Of course, the talk doesn't have to be harsh or degrading. In the case of many littles (kinksters who engage in age play) their Top may say something like, "Does Daddy's baby girl want to play?" This begins the scene and puts the submissive in the right head space to indulge their fantasy.

Beyond titles and questions, there's also requests and instructions. A sub may plead, "Please, Sir, please fuck me." To which the reply may be, "First take off those clothes I've been allowing you to wear, get on your knees and demonstrate to me why I should."

Other times it's just words. My first sub used to beg me to "use" her. It was a word she employed a lot because she wanted to be objectified. Another sub I knew liked the word, "worship." "Please, Ma'am, May I worship at your feet?"

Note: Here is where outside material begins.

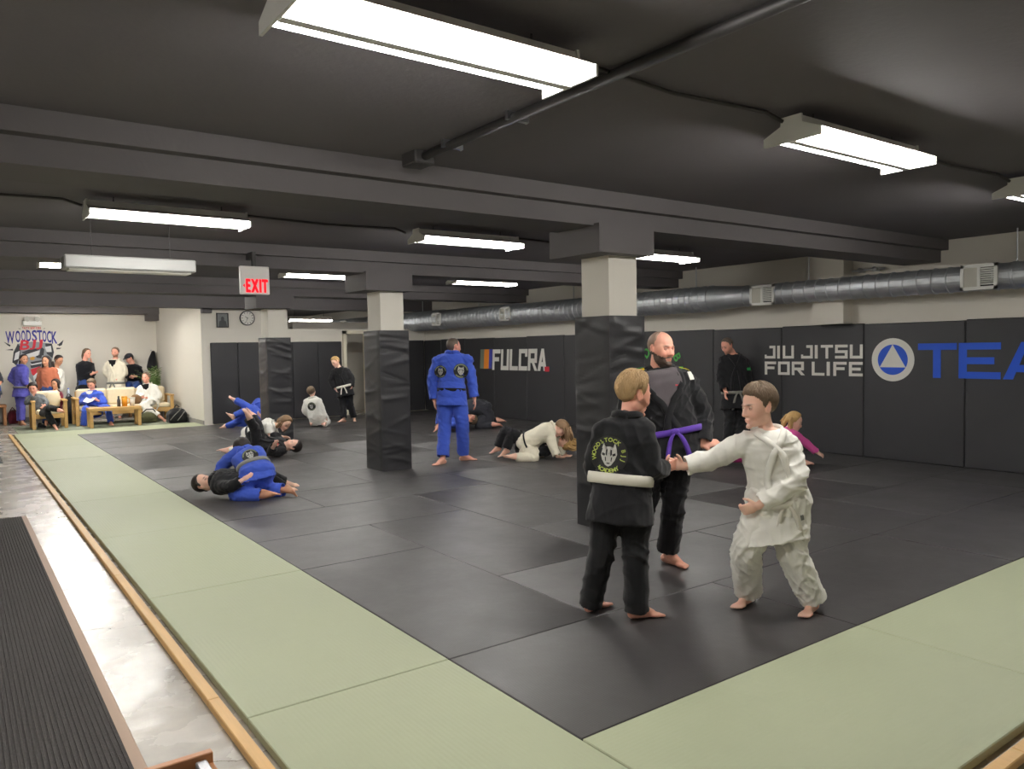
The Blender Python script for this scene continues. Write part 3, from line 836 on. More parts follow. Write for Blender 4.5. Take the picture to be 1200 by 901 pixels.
def foot(mb, an, knee, t, k, fat=1.0):
    t = unit(t); u = knee-an if abs(t[2]) > 1e-6 else V(0, 0, 1); u = unit(u-t*(u@t)); s = np.cross(t, u)
    limb(mb, [an, an+t*.02*k-u*.015*k, an+t*.11*k-u*.05*k], [.036*k, .04*k, .024*k])
    blob(mb, an-t*.03*k-u*.045*k, (.036*k, .03*k, .032*k), (t, s, u))
    limb(mb, [an-t*.02*k-u*.055*k, an+t*.06*k-u*.052*k, an+t*.125*k-u*.06*k], [.024*k, .026*k, .018*k])
    blob(mb, an+t*.115*k-u*.06*k, (.035*k, .043*k, .018*k), (t, s, u))
    for i, (off, ln, r) in enumerate(((.030, .052, .0135), (.0115, .050, .0105), (-.004, .044, .010), (-.018, .037, .0095), (-.031, .028, .009))):
        b = an+t*.13*k-u*.063*k+s*off*k
        limb(mb, [b, b+t*ln*k*.6+u*.002*k, b+t*ln*k-u*.003*k], [r*k*fat, r*k*.95*fat, r*k*.85*fat], 8)

EYE = V(.031, .0700, .002)
def head_shapes(mb, o, X, Y, Z, k, female=False, child=False, ear=True):
    at = lambda x, y, z: o+(X*x+Y*y+Z*z)*k
    A = (X, Y, Z)
    def e(c, r): blob(mb, at(*c), tuple(q*k for q in r), A, 18, 12)
    jw = 0.9 if (female or child) else 1.0
    e((0, -.012, .030), (.076, .096, .085))
    e((0, .030, -.020), (.062*jw, .060, .075))
    e((0, .040, -.078), (.043*jw, .044, .032))
    for s in (-1, 1):
        e((s*.034*jw, .010, -.056), (.030, .046, .044))
        e((s*.034, .050, -.030), (.031, .032, .034))
        if ear:
            ax = (unit(X*s*.95+Y*(-.3)), unit(Y*.95+X*s*.3+Z*(-.2)), Z)
            blob(mb, at(s*.079, -.012, -.006), (.0085*k, .019*k, .031*k), ax, 12, 8)
            blob(mb, at(s*.075, -.004, -.028), (.008*k, .011*k, .012*k), ax, 10, 6)
    for s in (-1, 1): e((s*.046, .022, -.004), (.027, .052, .052))
    e((0, .068, .020), (.052, .022, .012 if not child else .008))
    limb(mb, [at(0, .083, .008), at(0, .095, -.016), at(0, .101 if not child else .098, -.032)], [.009*k, .0105*k, .0135*k], 10)
    for s in (-1, 1): e((s*.013, .090, -.036), (.009, .011, .008))
    e((0, .079, -.100), (.021, .016, .015))
    e((0, .083, -.062), (.023, .011, .0065)); e((0, .081, -.073), (.021, .0115, .0075))
def head_sculpt(me, o, X, Y, Z, k, base, opt):
    co = get_co(me); d = co-o
    q = np.stack([d@X, d@Y, d@Z], 1)/k
    near = (np.abs(q[:, 0]) < .1) & (np.abs(q[:, 1]) < .13) & (np.abs(q[:, 2]) < .14)
    g = lambda c, r: np.exp(-np.sum(((q-np.array(c))/np.array(r))**2, 1))*near
    col = np.tile(np.array(base, float), (len(co), 1))
    def tint(w, c):
        w = np.clip(w, 0, 1)[:, None]; col[:, :3] = col[:, :3]*(1-w)+np.array(c[:3])*w
    mv = np.zeros(len(co)); 
    for s in (-1, 1):
        mv -= .0085*g((s*.031, .083, .003), (.016, .03, .0095))
        mv -= .006*g((s*.016, .088, .004), (.007, .02, .012))
        mv += .004*g((s*.034, .083, .019), (.02, .02, .006))
    mv -= .003*g((0, .092, -.0675), (.022, .02, .003))
    mv -= .004*g((0, .09, -.086), (.02, .02, .006))
    mv -= .003*g((0, .09, -.05), (.006, .02, .006))
    co = co+Y*(mv*k)[:, None]
    for s in (-1, 1): # hollow of the ear
        w = g((s*.084, -.010, -.004), (.012, .009, .017)); co = co-X*(s*w*.006*k)[:, None]
    set_co(me, co)
    b = np.array(base[:3])
    tint(.55*g((0, .09, -.0675), (.023, .03, .010)), b*np.array((.86, .52, .50)))
    tint(.6*g((0, .09, -.0672), (.02, .03, .0022)), b*.38)
    for s in (-1, 1):
        tint(.5*g((s*.042, .06, -.034), (.03, .04, .028)), b*np.array((1.02, .80, .76)))
        tint(.35*g((s*.031, .085, .0), (.018, .03, .012)), b*np.array((.72, .58, .55)))
        bro = g((s*.034, .085, .0225), (.019, .03, .0042))
        tint(.85*np.clip(bro*1.4, 0, 1), opt.get('brow', b*.25))
        tint(.45*g((s*.08, -.01, -.006), (.012, .022, .03)), b*np.array((1.0, .62, .55)))
        tint(.7*g((s*.009, .098, -.0425), (.004, .012, .003)), b*.3)
        if opt.get('eyespot'): tint(.9*np.clip(1.5*g((s*.031, .075, .001), (.012, .03, .006)), 0, 1), b*.12)
    tint(.3*g((0, .1, -.034), (.014, .02, .012)), b*np.array((1.0, .66, .60)))
    if opt.get('stubble'):
        w = np.clip(1.3*np.exp(-((q[:, 2]+.085)/.034)**2)*(q[:, 1] > -.02)*near*(1-1.2*g((0, .09, -.0675), (.026, .03, .011))), 0, 1)
        tint(opt['stubble']*w, opt.get('brow', b*.25))
    set_col(me, col)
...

Yet another form of neurolinguistic programing is hypnosis. My former mentor demonstrated this to me by standing his subs his front of him with their heads bowed and told them stories in which they were the main characters. With a steady, quiet voice, he began by calming them and setting the scene of the stories. Then he would ask them what their reactions would be to certain scenarios he put them in. The effect was profound and surprising. Add to that--though I never witnessed it--he swore he could talk, at least one of them, into having an orgasm from across the room.

Now that...is impressive.

Things like this illustrate that our biggest erogenous zone is between our ears. And since communication is one of the most efficient ways to access that organ, words can make us horny faster than anything.

Put simply, who do you want to be? Who do you want those you play with to be? How do each of you want to relate to each other and to feel as a result of it? Decide that and describe it. It's a great way to slip into your fantasies, better than any blow job, any outfit, or any beating.

Humans are the only species with actual language. It has helped us build societies and culture. It has helped us dominate the planet. Few things are as powerful, and where intimate communication is concerned, few things can be as sexy.